Es gehe „um ein Europa, das auch militärisch mehr Gewicht in die Waagschale werfen kann. Das damit mehr Eigenständigkeit und Eigenverantwortung tragen kann – letztlich auch in der Nato. Das ist unsere europäische Zukunftsaufgabe“, erklärte von der Leyen. „Der Anfang ist gemacht. Wir haben die europäische Verteidigungsunion aus der Taufe gehoben. Wir haben uns politisch aufgemacht, eine ‘Armee der Europäer’ zu schaffen! Der deutsch-französische Aktionsplan, die ‘Feuille de Route’ und der Europäische Verteidigungsfonds geben dem kräftigen Schub.“ Nun seien Deutschland und Frankreich „bereit, das europäische Projekt gemeinsam weiter voranzutreiben“.

Das bedeutet konkret, dass sich die herrschende Klasse auf beiden Seiten des Rheins wieder auf Kriegskurs befindet. Parly sagte an einer Stelle: „Es genügt nicht, die Kriege von morgen vorzubereiten. Wir müssen bereits an die Kriege von übermorgen denken.“ Von der Leyen drohte ihrerseits: „Der Aufbau von Fähigkeiten und Strukturen ist das eine. Das andere ist der gemeinsame Wille, das militärische Gewicht auch tatsächlich einzusetzen, wenn es die Umstände erfordern“.

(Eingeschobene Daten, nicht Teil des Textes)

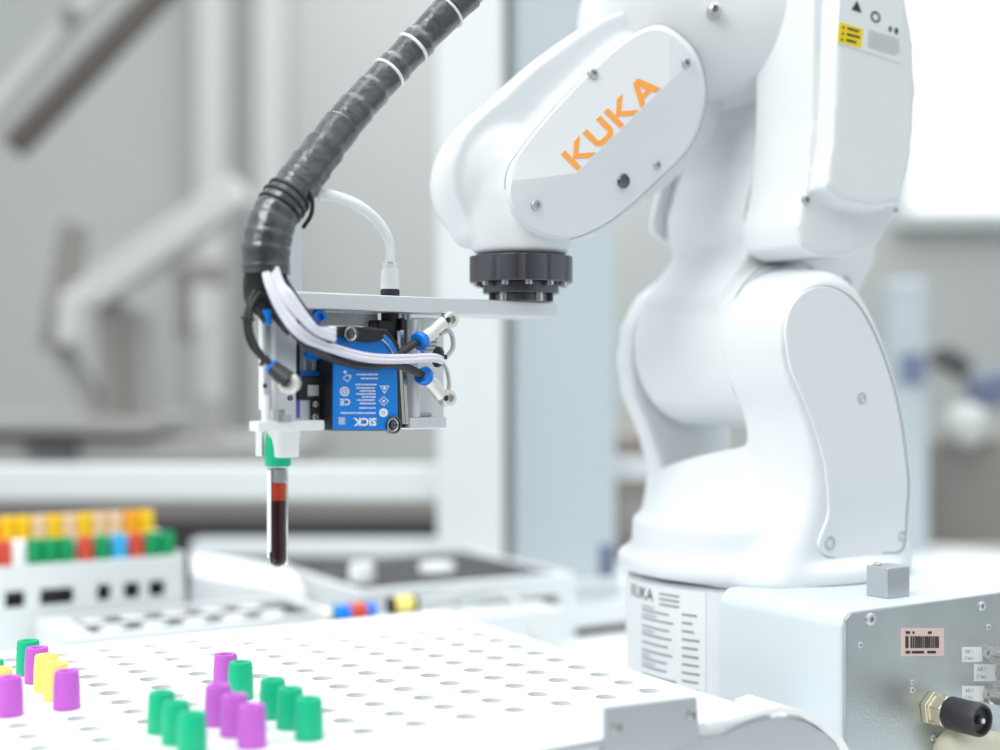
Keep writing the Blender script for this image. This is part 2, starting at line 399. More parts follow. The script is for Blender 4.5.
# link arm: hub + arm
hubc = (Q(0, 0, 0)+Z*0); hz = 1.2225
hb = MB().cyl(Q(-.083, 0, hz), Q(.032, 0, hz), .0655, n=64)
left = tr(-0.078, [(640, 340), (642, 300), (656, 280), (672, 258), (666, 240), (664, 222), (676, 178), (692, 140), (712, 60), (725, -40)])
right = tr(0.018, [(880, -40), (884, 120), (880, 230), (876, 262), (862, 290), (838, 330)])
prof = [(-.036, p) for p in left+right]
bz = [((p-O).dot(NB), p.z) for _, p in prof]
am = MB().prism([Q(0.018, b, z) for b, z in bz], NA*-0.096)
arm_o = fuse('link_arm', [hb, am], M['paint'], rob, .0026, 10)
sc = MB().prism(catmull(tr(-.080, [(658, 236), (653, 224), (661, 190), (674, 155), (694, 60), (735, 60), (712, 150), (694, 195), (684, 232), (672, 244)]), 3, True), NA*-.006)
sc.build('side_cover', M['paint'], rob, .002, 3)
MB().screw(on_plane(842, 283, Q(.013, 0, 0), NA), NA, .006, .006).build('bolt', M['steel'], rob)
MB().tube([Q(.0315, cos(t)*.0675, hz+sin(t)*.0675) for t in [i*2*pi/48 for i in range(48)]], .0006, 6, 1, True).build('joint_gasket', M['gasket'], rob)
# elbow housing
e1 = slab(MB(), .045, .1, [(841, -70), (839, 0), (836, 80), (833, 140), (826, 188), (845, 203), (875, 208), (901, 204), (912, 160), (917, 90), (913, 30), (902, -20), (890, -70)])
e2 = slab(MB(), .022, .084, [(815, -60), (812, 120), (806, 190), (798, 225), (800, 245), (818, 257), (850, 257), (880, 243), (902, 205), (905, 100), (890, -60)])
eb = fuse('elbow_housing', [e1, e2], M['paint'], rob, .0022, 12)
MB().screw(on_plane(806, 200, Q(.084, 0, 0), NA), NA, .0036).build('screw', M['alud'], eb)
MB().screw(on_plane(896, 210, Q(.09, 0, 0), NA), NA, .002).build('screw', M['alud'], eb)
# warning sticker
ef = lambda x, y: on_plane(x, y, Q(.1006, 0, 0), NA)
wl = [(842, -14), (846, -12), (903, 6), (900, 63), (837, 42)]
wlo = MB().prism([ef(x, y) for x, y in ((842, -30), (904, -12), (901, 63), (837, 42))], NA*-.0008).build('warning_sticker', M['label'], rob)
MB().prism([ef(x, y)+NA*.0003 for x, y in ((839, 22), (863, 29), (861, 48), (837, 42))], NA*-.0003).build('yellow_panel', M['yellowl'], wlo)
pb = MB()
def mapq(c00, c10, c11, c01):
    return lambda s, t: (c00*(1-s)*(1-t)+c10*s*(1-t)+c11*s*t+c01*(1-s)*t)
ym = mapq(*[ef(x, y)+NA*.0006 for x, y in ((839, 22), (863, 29), (861, 48), (837, 42))])
def qr(mb, f, s0, t0, s1, t1): mb.poly([f(s0, t0), f(s1, t0), f(s1, t1), f(s0, t1)])
for k, wd in enumerate((.5, .55, .42)):
    t = .14+k*.3; pb.poly([ym(.12, t+.14), ym(.24, t+.14), ym(.18, t-.02)]); qr(pb, ym, .34, t, .34+wd, t+.11)
wm = mapq(*[ef(x, y)+NA*.0004 for x, y in ((842, -30), (904, -12), (901, 63), (837, 42))])
pb.poly([wm(.18, .50), wm(.34, .50), wm(.26, .36)])
cir = [wm(.56+.075*cos(t), .50+.075*sin(t)) for t in [i*2*pi/20 for i in range(20)]]
cin = [wm(.56+.05*cos(t), .50+.05*sin(t)) for t in [i*2*pi/20 for i in range(20)]]
for i in range(20): pb.poly([cir[i], cir[(i+1) % 20], cin[(i+1) % 20], cin[i]])
for cx_, cy_, rx in ((.80, .60, .025), (.90, .60, .03)): pb.poly([wm(cx_+rx*cos(t), cy_+rx*1.5*sin(t)) for t in [i*2*pi/14 for i in range(14)]])
pb.build('print', M['dark'], wlo)
gp = MB()
for k in range(7): qr(gp, wm, .46, .70+k*.036, .96 if k < 6 else .9, .715+k*.036)
gp.build('fine_print', mat('pale_print', (.58, .59, .55), .6), wlo)
# forearm and wrist
WY = R(27); NW = V((sin(WY), -cos(WY), 0)); W0 = P(600, 135, 1.0); WT = V((cos(WY), sin(WY), 0))
def wr(off, pts): return [on_plane(x, y, W0+NW*off, NW) for x, y in pts]
f3 = MB(); bmesh.ops.create_uvsphere(f3.bm, u_segments=40, v_segments=24, radius=.074, matrix=Matrix.Translation(P(668, 30, 1.128)))
f4 = MB().cyl(P(668, 28, 1.128), P(820, 5, 1.128), .074, .068, 48)
fore = fuse('forearm', [f3, f4], M['paint'], rob, .0026, 10)
for x, y, r, Yv in ((712, 16, .0056, 1.050),):
    MB().lathe(P(x, y, Yv+.012), V((0, -1, .15)), [(r, 0), (r, .012), (r*.7, .016), (r*.4, .0165), (r*.4, .012), (0, .012)], 20).build('bolt', M['steel'], fore)
wb_out = [(450, 222), (437, 192), (440, 160), (456, 130), (486, 104), (518, 74), (556, 45), (594, 22), (635, 12), (668, 14), (694, 34), (706, 65), (706, 105), (692, 145), (655, 185), (610, 220), (575, 240), (520, 250), (462, 248)]
w1 = MB().prism(catmull([p+NW*.028 for p in wr(-.075, wb_out)], 2, True), NW*-.035)
covpx = [(507, 172), (520, 150), (542, 122), (575, 86), (610, 52), (638, 31), (662, 25), (684, 38), (699, 58), (706, 90), (701, 122), (686, 152), (655, 182), (622, 212), (592, 231), (562, 240), (536, 235), (515, 219), (506, 198)]
w2 = MB().prism(catmull(wr(-.019, covpx), 2, True), NW*-.055)
FX = P(521, 270, 1.02)
w3 = MB().lathe((FX.x, FX.y, P(0, 256, 1.02).z), Z, [(.034, 0), (.0355, .004), (.0375, .02), (.037, .045), (.03, .07), (.015, .085)], 48)
w4 = MB(); bmesh.ops.create_uvsphere(w4.bm, u_segments=32, v_segments=20, radius=.050, matrix=Matrix.Translation(P(496, 186, 1.045)))
wris = fuse('wrist_housing', [w1, w2, w3, w4], M['paint'], rob, .0022, 18)
# wrist cover with crease
NU = WT; cpx = catmull([V((x, y, 0)) for x, y in covpx], 3, True)
inner = []; cen = V((606, 132, 0))
for p in cpx: inner.append(p+(cen-p)*0.045)
L0, L1 = V((577, 173, 0)), V((663, 88, 0)); ld = (L1-L0).normalized(); ln = V((-ld.y, ld.x, 0))   # ln points below the crease
H0 = .008
def hgt(p):
    d = (p-L0).dot(ln)
    base_h = H0-max(0, d)*0.00020-max(0, -d)*.00008
    if p.x < 600:
        dl = (p-V((512, 181, 0))).dot(V((8, 65, 0)).normalized()); base_h = min(base_h, H0-max(0, dl)*.00015) if dl > 0 else base_h
    if p.x > 670: base_h -= (p.x-670)*0.00016
    return base_h
L1 = L0+ld*129
ridge = [V((512, 181, 0)), L0, L1, V((703, 91, 0))]
pts2 = [(p.x, p.y) for p in inner]; ni = len(pts2)
rid2 = [(p.x, p.y) for p in ridge]; top2 = [(669, 35)]
allp = pts2+rid2+top2
edges = [(i, (i+1) % ni) for i in range(ni)]+[(ni, ni+1), (ni+1, ni+2), (ni+2, ni+3), (ni+2, ni+4)]
vv, ee, ff, *_ = mathutils.geometry.delaunay_2d_cdt([V(p) for p in allp], edges, [], 1, 1e-4)
def hh(x, y):
    p = V((x, y, 0))
    # ridge is the high line; left piece of the crease keeps the ridge level
    for r in ridge:
        if (r-p).length < 1: return H0 if 520 < r.x < 700 else (H0-.002)
    return hgt(p)
cm = MB(); vt = [cm.bm.verts.new(wr(hh(v.x, v.y), [(v.x, v.y)])[0]) for v in vv]
for f in ff: cm.face([vt[i] for i in f])
# rim
vin = []
for p in inner:
    k = min(range(len(vv)), key=lambda i: (vv[i].x-p.x)**2+(vv[i].y-p.y)**2); vin.append(vt[k])
mid = [cm.bm.verts.new(wr(hgt(p)-.0035, [(p.x, p.y)])[0]) for p in [q+(cen-q)*0.012 for q in cpx]]
out = [cm.bm.verts.new(wr(-.018, [(p.x, p.y)])[0]) for p in cpx]
nn = len(cpx)
for i in range(nn):
    j = (i+1) % nn
    cm.face([vin[i], vin[j], mid[j], mid[i]]); cm.face([mid[i], mid[j], out[j], out[i]])
cm.face(out[::-1])
bmesh.ops.recalc_face_normals(cm.bm, faces=cm.bm.faces[:])
cvo = cm.build('wrist_cover', M['paint'], rob)
sharp(cvo.data, 9)
MB().tube([p for p in catmull(wr(-.0185, covpx), 3, True)], .0007, 6, 1, True).build('gasket', M['gasket'], cvo)
# lettering
K = [[(0, 0), (5.5, 0), (5.5, 23), (0, 23)], [(5.5, 11.5), (18, 23), (25.5, 23), (12.5, 11.5), (25.5, 0), (18, 0)]]
U = [[(0, 5), (5.5, 6.5), (5.5, 23), (0, 23)], [(0, 5), (5, 0), (8, 5.2), (5.5, 6.5)], [(5, 0), (19, 0), (16.5, 5.2), (8, 5.2)], [(19, 0), (24, 5), (18.5, 6.5), (16.5, 5.2)], [(24, 5), (24, 23), (18.5, 23), (18.5, 6.5)]]
Al = [[(0, 0), (6, 0), (15.5, 18), (15.5, 23), (12, 23)], [(27.5, 0), (21.5, 0), (15.5, 11), (15.5, 23), (18.5, 23)], [(8, 4.2), (20.5, 4.2), (18.5, 8.6), (9.8, 8.6)]]
lt = MB(); bo = V((577.3, 170.6, 0)); sd = ld.copy(); ud = -ln
for G_, s0 in ((K, 0), (U, 29.5), (K, 58.5), (Al, 86.5)):
    for pl in G_:
        q = []
        for s, t in pl:
            p = bo+sd*(s+s0)*1.03+ud*t; q.append(wr(hgt(p)+.0004, [(p.x, p.y)])[0])
        lt.prism(q, NW*-.0006)
tag(lt.build('lettering', M['orange'], cvo), 'orange block lettering')
for x, y, r in ((593, 74, .0040), (686, 63, .0040), (536, 205, .0040), (657, 165, .0034)):
    MB().screw(wr(hgt(V((x, y, 0))), [(x, y)])[0], NW, r).build('screw', M['alud'], cvo)
p = wr(hgt(V((623, 181, 0))), [(623, 181)])[0]
MB().lathe(p-NW*.001, NW, [(.0052, 0), (.0055, .002), (.004, .0035), (.002, .003), (0, .003)], 20).build('plug', M['flange'], cvo)
# flange stack
zf = lambda y: P(0, y, 1.02).z
fl = empty('tmp', (0, 0, 0), None, None); bpy.data.objects.remove(fl)
fb = MB(); nT = 96; prof_r = [.0378 if (k % 8) not in (0,) else .0366 for k in range(nT)]
pts = [V((FX.x+cos(2*pi*k/nT)*prof_r[k], FX.y+sin(2*pi*k/nT)*prof_r[k], zf(257))) for k in range(nT)]
fb.prism(pts, Z*(zf(283)-zf(257)))
flo = fb.build('tool_flange', M['flange'], rob, .0006, 2)
fb = MB().lathe((FX.x, FX.y, zf(283)), -Z, [(.028, 0), (.028, zf(283)-zf(294))], 40)
fb.build('adapter_ring', M['flange'], flo, .0006)
for k in range(12):
    a = 2*pi*(k+.3)/12
    MB().cyl((FX.x+cos(a)*.0325, FX.y+sin(a)*.0325, zf(283)), (FX.x+cos(a)*.0325, FX.y+sin(a)*.0325, zf(287)), .0028, n=14).build('bolt', M['steel'], flo)

# ------------------------------------------------------------------ gripper tool
GY = R(38); NG = V((sin(GY), -cos(GY), 0)); TG = V((cos(GY), sin(GY), 0)); G0 = P(283, 300, .885)
def G(x, y, off=0.0): return on_plane(x, y, G0+NG*off, NG)
def grect(x0, y0, x1, y1, off=0):
    xm, ym = (x0+x1)/2, (y0+y1)/2
    l, r, t, b = G(x0, ym, off), G(x1, ym, off), G(xm, y0, off), G(xm, y1, off)
    s0, s1 = (l-G0).dot(TG), (r-G0).dot(TG)
    return s0, s1, b.z, t.z
def gbox(mb, x0, y0, x1, y1, off, depth):
    s0, s1, z0, z1 = grect(x0, y0, x1, y1, off)
    o = G0.copy(); o.z = 0; o = o+NG*off
    return mb.prism([o+TG*s0+Z*z0, o+TG*s1+Z*z0, o+TG*s1+Z*z1, o+TG*s0+Z*z1], -NG*depth)
def gdisc(mb, x, y, off, r, h, n=24):
    p = G(x, y, off); return mb.cyl(p, p-NG*h, r, n=n)
tool = empty('gripper_tool', G(400, 320, -.03), 'aluminium bar with gripper hanging from the black robot flange', 'gripper')
o = G0.copy(); o.z = 0
s_end = (G(557, 312)-G0).dot(TG)
z1, z0 = 1.2535, 1.2426
MB().prism([o+TG*s+Z*z0-NG*d for s, d in ((.001, 0), (s_end, 0), (s_end, .052), (.022, .052), (.022, .02), (.001, .02))], Z*(z1-z0)).build('mounting_bar', M['alu'], tool, .0008, 2)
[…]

Stellenweise griff von der Leyen auf eine Sprache zurück, die man aus den militaristischen Hetzreden aus der Nazi-Zeit kennt. Es gebe „auch Fälle, da müssen wir zunächst einen Schwerpunkt auf harte militärische Mittel setzen“, polterte sie. Im Kampf etwa gegen den Islamischen Staat „wären Verhandlungsversuche zwecklos gewesen… Der verhandelt nicht, der köpft.“ Gewinnen werde man „aber auf Dauer in der Region nur, wenn es gelingt, politische und gesellschaftliche Stabilität zu schaffen.“

Was von der Leyen und die herrschende Klasse vorschwebt, ist eine moderne Form der Kolonialpolitik, die auf „harten militärischen Mitteln“ und der anschließenden Besatzung und Ausplünderung der überfallenen Länder beruht.

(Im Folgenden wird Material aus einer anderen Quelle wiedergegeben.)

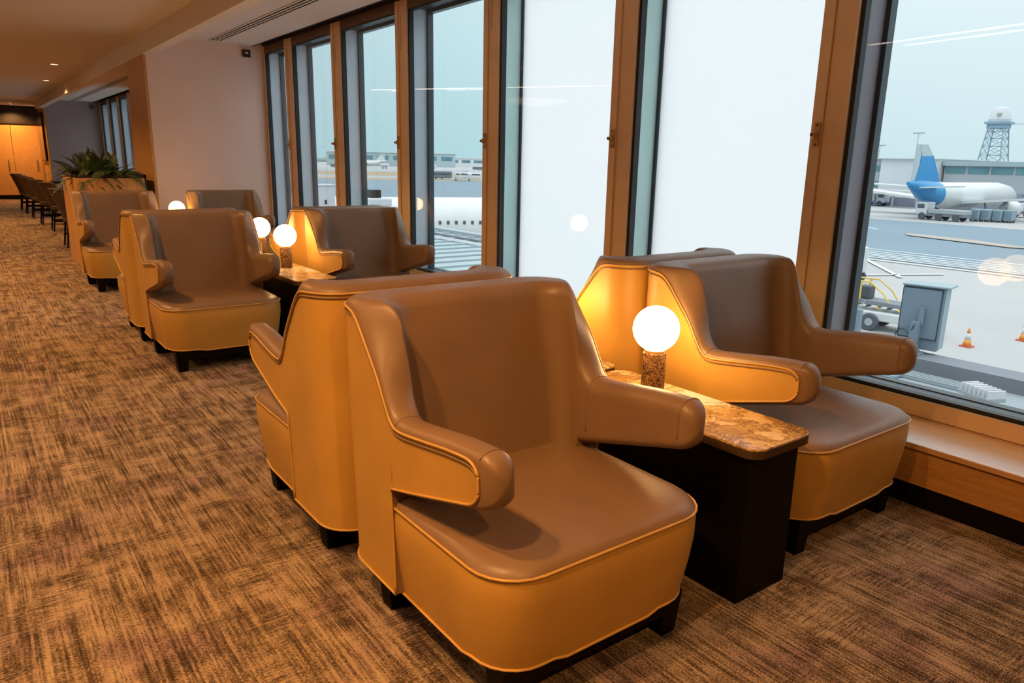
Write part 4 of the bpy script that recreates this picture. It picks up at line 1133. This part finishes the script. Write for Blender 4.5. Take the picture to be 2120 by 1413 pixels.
for i in range(10):
    f_ = i / 9; x, y = (lerp(215, 330, i / 4), lerp(500, 430, i / 4)) if i < 5 else (lerp(126, 163, (i - 5) / 4), lerp(231, 213, (i - 5) / 4))
    t = tag(empty('distant_vehicle', (x, y, G + .0)), 'small %s parked vehicle %s, %s' % ('pale' if i % 3 else 'grey', 'far beyond the grass' if i < 5 else 'on the near grass edge', LB[i]), 'vehicle', 'vehicles parked beyond the grass')
    t.rotation_euler = (0, 0, -.58)
    L = vr.uniform(5, 11)
    MB().box(-L / 2, L / 2, -1.2, 1.2, .5, vr.uniform(2.2, 3.6)).build('body', 'far_pale' if i % 3 else 'beam_grey', t, bevel=.3)
    MB().box(-L / 2 + .5, L / 2 - .5, -1.25, 1.25, 1.6, 2.1).build('window_band', 'glass_dark', t)
    for sx in (-.32, .32):
        for sy in (-1, 1): wheel(MB(), sy, L * sx, .5, .5, .3).build('wheel', 'tyre', t)
stv = tag(empty('boarding_stairs', (132, 206, G)), 'white mobile boarding stairs vehicle beside the taxiway', 'vehicle'); stv.rotation_euler = (0, 0, -.55)
MB().box(-3.2, 3.0, -1.1, 1.1, .5, 1.0).box(1.6, 3.0, -1.1, 1.1, 1.0, 2.4).build('chassis', 'hangar_white', stv, bevel=.1)
sb_ = MB()
for i in range(10): sb_.box(-3.0 + i * .45, -2.5 + i * .45, -.9, .9, 1.0 + i * .26, 1.15 + i * .26)
sb_.build('steps', 'steel_pale', stv)
for sy in (-.95, .95): MB().bar((-3, sy, 2.0), (1.6, sy, 4.6), .07, 4).bar((-3, sy, 1.0), (1.6, sy, 3.4), .12, 4).bar((-3, sy, 1), (-3, sy, 2), .06, 4).bar((1.6, sy, 3.3), (1.6, sy, 4.6), .06, 4).build('handrail', 'hangar_white', stv)
for x in (-2.2, 2.1):
    for sy in (-1, 1): wheel(MB(), 0, 0, 0, .45, .3).build('wheel', 'tyre', stv).location = (x, sy * 1.05, .45)
fa = tag(empty('distant_airliner', (262, 516, G)), 'distant white airliner beyond the grass behind the lamp window', 'aircraft'); heading(fa, -.82, .56)
airliner(fa, 36, 1.95, 'aircraft_white', 'aircraft_white', 5.6)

Es dürfe „keine transatlantische Arbeitsteilung geben, die da lautet: Die Einen sind zuständig für das scharfe Ende – die Anderen kümmern sich um die humanitären Folgefragen und den Wiederaufbau. Nein, alle sind für beide Seiten der Medaille verantwortlich,“ mahnte von der Leyen. Dabei müssten sich vor allem die Europäer „gewaltig anstrengen, um diesem Anspruch an uns selbst gerecht zu werden“. Europa müsse „fähig und politisch entschlossen“ sein und „endlich Tempo aufnehmen“.

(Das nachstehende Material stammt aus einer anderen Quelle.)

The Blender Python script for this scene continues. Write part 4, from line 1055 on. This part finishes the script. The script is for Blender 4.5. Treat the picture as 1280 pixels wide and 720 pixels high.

Von der Leyens Rede muss als Warnung verstanden werden. Eine Neuauflage der Großen Koalition aus Union und SPD wäre die rechteste deutsche Regierung seit dem Sturz des Nazi-Regimes. Sie würde massiv aufrüsten, damit verbunden eine neue Runde des Sozialabbaus einleiten und einen Polizeistaat errichten, um die wachsende Opposition gegen Militarismus und Krieg zu unterdrücken.

Die Sozialistische Gleichheitspartei lehnt die reaktionären Pläne der Großen Koalition, die im Kern von allen Bundestagsparteien unterstützt werden, ab, und fordert Neuwahlen. Sie stützt sie dabei auf die wachsende Opposition der Bevölkerung gegen Militarismus und Krieg. Laut dem vor wenigen Tagen veröffentlichten Allensbach-Sicherheitsreport 2018 ist das Vertrauen in die Bundeswehr in den vergangenen Jahren stark gesunken – von 53 Prozent im Jahr 2011 auf 45 Prozent im Januar 2018. Zudem seien lediglich 27 Prozent der Bevölkerung für mehr Investitionen in Ausstattung und Verteidigung.

Während die internationalen außen- und militärpolitischen Eliten in München ihre Aufrüstungs- und Kriegspläne gegen den Willen der Bevölkerung vorantreiben, intensivieren die SGP und die World Socialist Web Site ihren Kampf für den Aufbau einer internationalen Bewegung gegen Kapitalismus, Krieg und Diktatur. Die drohende Gefahr eines dritten Weltkriegs kann nur durch die unabhängige Mobilisierung der Arbeiterklasse auf der Grundlage eines sozialistischen Programms gestoppt werden.